Jeffrey Haydu’s work Making American Industry Safe for Democracy (Amazon) is effectively two comparative studies spliced into one book. The first part focuses on comparisons among the labor industries after World War One in the United States, Great Britain, and Germany. Part Two explores differences in industry within America itself. Ken Fones-Wolf of the University of West Virginia described the book as “outstanding.”
Part One of the book looks closely at American “exceptionalisms”; however, the term is never clearly defined and is used also in reference to British industries. Haydu uses open shop reforms, collective bargaining agreements, and the relationship between government and industry in America as examples of the exceptionalism to which he frequently refers. Germany seems to be the odd-man-out in comparisons throughout Part One; it is further progressed in terms of socialism and social reform than either the United States or Britain. It therefore offers a different but no less enlightening comparison to the changes being experienced than does Great Britain.

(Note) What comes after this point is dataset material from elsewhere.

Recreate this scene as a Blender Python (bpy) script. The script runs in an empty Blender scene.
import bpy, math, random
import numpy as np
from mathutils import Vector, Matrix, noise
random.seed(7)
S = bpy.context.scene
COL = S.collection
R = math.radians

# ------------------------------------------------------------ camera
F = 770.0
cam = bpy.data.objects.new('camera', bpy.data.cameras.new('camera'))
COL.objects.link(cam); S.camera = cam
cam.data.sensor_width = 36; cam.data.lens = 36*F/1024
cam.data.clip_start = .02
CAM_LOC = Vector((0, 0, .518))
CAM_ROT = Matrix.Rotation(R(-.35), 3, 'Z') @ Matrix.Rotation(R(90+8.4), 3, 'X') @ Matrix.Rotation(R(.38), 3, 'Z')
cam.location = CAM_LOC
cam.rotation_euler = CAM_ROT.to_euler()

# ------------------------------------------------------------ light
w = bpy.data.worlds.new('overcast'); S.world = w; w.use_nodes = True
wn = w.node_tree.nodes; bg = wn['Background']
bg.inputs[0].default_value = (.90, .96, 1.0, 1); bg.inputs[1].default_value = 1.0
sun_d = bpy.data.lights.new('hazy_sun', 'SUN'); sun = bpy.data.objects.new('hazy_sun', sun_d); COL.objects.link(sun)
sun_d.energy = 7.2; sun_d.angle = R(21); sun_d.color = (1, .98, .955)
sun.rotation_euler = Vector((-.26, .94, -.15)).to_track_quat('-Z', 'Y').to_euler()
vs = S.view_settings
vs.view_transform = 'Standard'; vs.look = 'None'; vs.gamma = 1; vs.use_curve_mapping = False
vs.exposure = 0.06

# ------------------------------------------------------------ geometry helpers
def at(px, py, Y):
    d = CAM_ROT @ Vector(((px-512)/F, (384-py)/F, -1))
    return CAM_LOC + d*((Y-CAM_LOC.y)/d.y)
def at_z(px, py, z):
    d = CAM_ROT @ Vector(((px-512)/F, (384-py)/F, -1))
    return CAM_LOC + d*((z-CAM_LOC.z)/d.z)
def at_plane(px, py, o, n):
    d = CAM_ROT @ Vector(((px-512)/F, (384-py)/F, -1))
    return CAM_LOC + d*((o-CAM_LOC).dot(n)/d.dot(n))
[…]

Haydu presents a compelling argument for exceptionalism, and his work is clearly a significant contribution to comparative labor history. However, if the United States’ experiences are indeed “exceptional,” which is by definition different or extraordinary, but so are Great Britain’s different than the United States or Germany, then does not the term lose some of its significance? Whether because of social or political currents, or a combination of the two, each of the three countries compared came about their industrial changes differently. Now this may just be arguing semantics, but if a term that is a central part of one’s argument is rendered meaningless by ambiguity or too-broad usage, then either the term should be redefined or the argument needs adjusting.